## Start

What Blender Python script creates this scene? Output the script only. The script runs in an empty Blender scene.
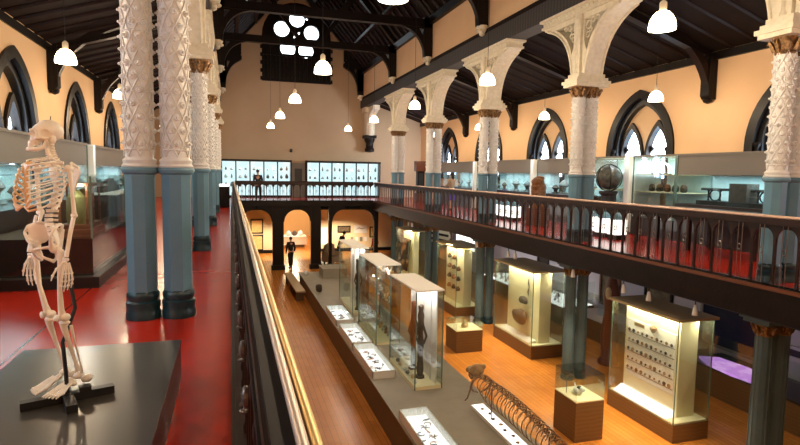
import bpy, math, random
from math import sin, cos, pi, radians, sqrt, atan2
from mathutils import Vector, Matrix
from mathutils.geometry import tessellate_polygon
random.seed(7)
SC = bpy.context.scene
COL = SC.collection
CX = 3.7                      # hall centre line
GZ, FZ = -1.6, -5.05          # gallery floor, ground floor
BAYS = [6.4, 11.55, 16.7, 21.85, 27.0, 32.15]

# ------------------------------------------------------------------ materials
def mat(name, col, rough=.6, metal=0., spec=.5, noise=None, bump=None, wave=None, coat=0., emit=None, es=0.):
    m = bpy.data.materials.new(name); m.use_nodes = True
    nt = m.node_tree; N = nt.nodes; L = nt.links
    b = N['Principled BSDF']
    b.inputs['Base Color'].default_value = (*col, 1)
    b.inputs['Roughness'].default_value = rough
    b.inputs['Metallic'].default_value = metal
    b.inputs['Specular IOR Level'].default_value = spec
    if coat: b.inputs['Coat Weight'].default_value = coat
    if emit:
        b.inputs['Emission Color'].default_value = (*emit, 1); b.inputs['Emission Strength'].default_value = es
    tc = N.new('ShaderNodeTexCoord')
    if noise:
        sc, col2, amt = noise
        n = N.new('ShaderNodeTexNoise'); n.inputs['Scale'].default_value = sc; n.inputs['Detail'].default_value = 5
        L.new(tc.outputs['Object'], n.inputs['Vector'])
        r = N.new('ShaderNodeValToRGB'); r.color_ramp.elements[0].position = .5 - amt; r.color_ramp.elements[1].position = .5 + amt
        r.color_ramp.elements[0].color = (*col, 1); r.color_ramp.elements[1].color = (*col2, 1)
        L.new(n.outputs['Fac'], r.inputs['Fac']); L.new(r.outputs['Color'], b.inputs['Base Color'])
    if wave:
        sc, axis, col2, dist = wave
        w = N.new('ShaderNodeTexWave'); w.bands_direction = axis; w.inputs['Scale'].default_value = sc
        w.inputs['Distortion'].default_value = dist; w.inputs['Detail'].default_value = 3
        L.new(tc.outputs['Object'], w.inputs['Vector'])
        x = N.new('ShaderNodeMix'); x.data_type = 'RGBA'
        x.inputs[6].default_value = (*col, 1); x.inputs[7].default_value = (*col2, 1)
        L.new(w.outputs['Fac'], x.inputs[0]); L.new(x.outputs[2], b.inputs['Base Color'])
    if bump:
        sc, st = bump
        n2 = N.new('ShaderNodeTexNoise'); n2.inputs['Scale'].default_value = sc
        L.new(tc.outputs['Object'], n2.inputs['Vector'])
        bp = N.new('ShaderNodeBump'); bp.inputs['Strength'].default_value = st; bp.inputs['Distance'].default_value = .02
        L.new(n2.outputs['Fac'], bp.inputs['Height']); L.new(bp.outputs['Normal'], b.inputs['Normal'])
    return m

def planks(name, c1, c2, c3, bw, rh, mortar, rough, rot=0., msize=.01, spec=.5):
    m = bpy.data.materials.new(name); m.use_nodes = True
    nt = m.node_tree; N = nt.nodes; L = nt.links; b = N['Principled BSDF']
    tc = N.new('ShaderNodeTexCoord'); mp = N.new('ShaderNodeMapping'); mp.inputs['Rotation'].default_value = (0, 0, rot)
    L.new(tc.outputs['Object'], mp.inputs['Vector'])
    br = N.new('ShaderNodeTexBrick'); br.inputs['Scale'].default_value = 1
    br.inputs['Brick Width'].default_value = bw; br.inputs['Row Height'].default_value = rh
    br.inputs['Mortar Size'].default_value = msize
    br.inputs['Color1'].default_value = (*c1, 1); br.inputs['Color2'].default_value = (*c2, 1); br.inputs['Mortar'].default_value = (*mortar, 1)
    L.new(mp.outputs['Vector'], br.inputs['Vector'])
    n = N.new('ShaderNodeTexNoise'); n.inputs['Scale'].default_value = 2.2; n.inputs['Detail'].default_value = 6
    L.new(tc.outputs['Object'], n.inputs['Vector'])
    x = N.new('ShaderNodeMix'); x.data_type = 'RGBA'; x.blend_type = 'MIX'
    mr = N.new('ShaderNodeMapRange'); mr.inputs[1].default_value = .4; mr.inputs[2].default_value = .75; mr.inputs[3].default_value = 0; mr.inputs[4].default_value = .6
    L.new(n.outputs['Fac'], mr.inputs[0]); L.new(mr.outputs[0], x.inputs[0])
    L.new(br.outputs['Color'], x.inputs[6]); x.inputs[7].default_value = (*c3, 1)
    L.new(x.outputs[2], b.inputs['Base Color'])
    b.inputs['Roughness'].default_value = rough; b.inputs['Specular IOR Level'].default_value = spec
    n3 = N.new('ShaderNodeTexNoise'); n3.inputs['Scale'].default_value = 9
    L.new(tc.outputs['Object'], n3.inputs['Vector'])
    bp = N.new('ShaderNodeBump'); bp.inputs['Strength'].default_value = .08; bp.inputs['Distance'].default_value = .01
    L.new(n3.outputs['Fac'], bp.inputs['Height']); L.new(bp.outputs['Normal'], b.inputs['Normal'])
    return m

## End

STATED TASK: Copy every line of the data word for word, omitting the images.

THE COMPLETED TASK:
What Blender Python script creates this scene? Output the script only. The script runs in an empty Blender scene.
import bpy, math, random
from math import sin, cos, pi, radians, sqrt, atan2
from mathutils import Vector, Matrix
from mathutils.geometry import tessellate_polygon
random.seed(7)
SC = bpy.context.scene
COL = SC.collection
CX = 3.7                      # hall centre line
GZ, FZ = -1.6, -5.05          # gallery floor, ground floor
BAYS = [6.4, 11.55, 16.7, 21.85, 27.0, 32.15]

# ------------------------------------------------------------------ materials
def mat(name, col, rough=.6, metal=0., spec=.5, noise=None, bump=None, wave=None, coat=0., emit=None, es=0.):
    m = bpy.data.materials.new(name); m.use_nodes = True
    nt = m.node_tree; N = nt.nodes; L = nt.links
    b = N['Principled BSDF']
    b.inputs['Base Color'].default_value = (*col, 1)
    b.inputs['Roughness'].default_value = rough
    b.inputs['Metallic'].default_value = metal
    b.inputs['Specular IOR Level'].default_value = spec
    if coat: b.inputs['Coat Weight'].default_value = coat
    if emit:
        b.inputs['Emission Color'].default_value = (*emit, 1); b.inputs['Emission Strength'].default_value = es
    tc = N.new('ShaderNodeTexCoord')
    if noise:
        sc, col2, amt = noise
        n = N.new('ShaderNodeTexNoise'); n.inputs['Scale'].default_value = sc; n.inputs['Detail'].default_value = 5
        L.new(tc.outputs['Object'], n.inputs['Vector'])
        r = N.new('ShaderNodeValToRGB'); r.color_ramp.elements[0].position = .5 - amt; r.color_ramp.elements[1].position = .5 + amt
        r.color_ramp.elements[0].color = (*col, 1); r.color_ramp.elements[1].color = (*col2, 1)
        L.new(n.outputs['Fac'], r.inputs['Fac']); L.new(r.outputs['Color'], b.inputs['Base Color'])
    if wave:
        sc, axis, col2, dist = wave
        w = N.new('ShaderNodeTexWave'); w.bands_direction = axis; w.inputs['Scale'].default_value = sc
        w.inputs['Distortion'].default_value = dist; w.inputs['Detail'].default_value = 3
        L.new(tc.outputs['Object'], w.inputs['Vector'])
        x = N.new('ShaderNodeMix'); x.data_type = 'RGBA'
        x.inputs[6].default_value = (*col, 1); x.inputs[7].default_value = (*col2, 1)
        L.new(w.outputs['Fac'], x.inputs[0]); L.new(x.outputs[2], b.inputs['Base Color'])
    if bump:
        sc, st = bump
        n2 = N.new('ShaderNodeTexNoise'); n2.inputs['Scale'].default_value = sc
        L.new(tc.outputs['Object'], n2.inputs['Vector'])
        bp = N.new('ShaderNodeBump'); bp.inputs['Strength'].default_value = st; bp.inputs['Distance'].default_value = .02
        L.new(n2.outputs['Fac'], bp.inputs['Height']); L.new(bp.outputs['Normal'], b.inputs['Normal'])
    return m

def planks(name, c1, c2, c3, bw, rh, mortar, rough, rot=0., msize=.01, spec=.5):
    m = bpy.data.materials.new(name); m.use_nodes = True
    nt = m.node_tree; N = nt.nodes; L = nt.links; b = N['Principled BSDF']
    tc = N.new('ShaderNodeTexCoord'); mp = N.new('ShaderNodeMapping'); mp.inputs['Rotation'].default_value = (0, 0, rot)
    L.new(tc.outputs['Object'], mp.inputs['Vector'])
    br = N.new('ShaderNodeTexBrick'); br.inputs['Scale'].default_value = 1
    br.inputs['Brick Width'].default_value = bw; br.inputs['Row Height'].default_value = rh
    br.inputs['Mortar Size'].default_value = msize
    br.inputs['Color1'].default_value = (*c1, 1); br.inputs['Color2'].default_value = (*c2, 1); br.inputs['Mortar'].default_value = (*mortar, 1)
    L.new(mp.outputs['Vector'], br.inputs['Vector'])
    n = N.new('ShaderNodeTexNoise'); n.inputs['Scale'].default_value = 2.2; n.inputs['Detail'].default_value = 6
    L.new(tc.outputs['Object'], n.inputs['Vector'])
    x = N.new('ShaderNodeMix'); x.data_type = 'RGBA'; x.blend_type = 'MIX'
    mr = N.new('ShaderNodeMapRange'); mr.inputs[1].default_value = .4; mr.inputs[2].default_value = .75; mr.inputs[3].default_value = 0; mr.inputs[4].default_value = .6
    L.new(n.outputs['Fac'], mr.inputs[0]); L.new(mr.outputs[0], x.inputs[0])
    L.new(br.outputs['Color'], x.inputs[6]); x.inputs[7].default_value = (*c3, 1)
    L.new(x.outputs[2], b.inputs['Base Color'])
    b.inputs['Roughness'].default_value = rough; b.inputs['Specular IOR Level'].default_value = spec
    n3 = N.new('ShaderNodeTexNoise'); n3.inputs['Scale'].default_value = 9
    L.new(tc.outputs['Object'], n3.inputs['Vector'])
    bp = N.new('ShaderNodeBump'); bp.inputs['Strength'].default_value = .08; bp.inputs['Distance'].default_value = .01
    L.new(n3.outputs['Fac'], bp.inputs['Height']); L.new(bp.outputs['Normal'], b.inputs['Normal'])
    return m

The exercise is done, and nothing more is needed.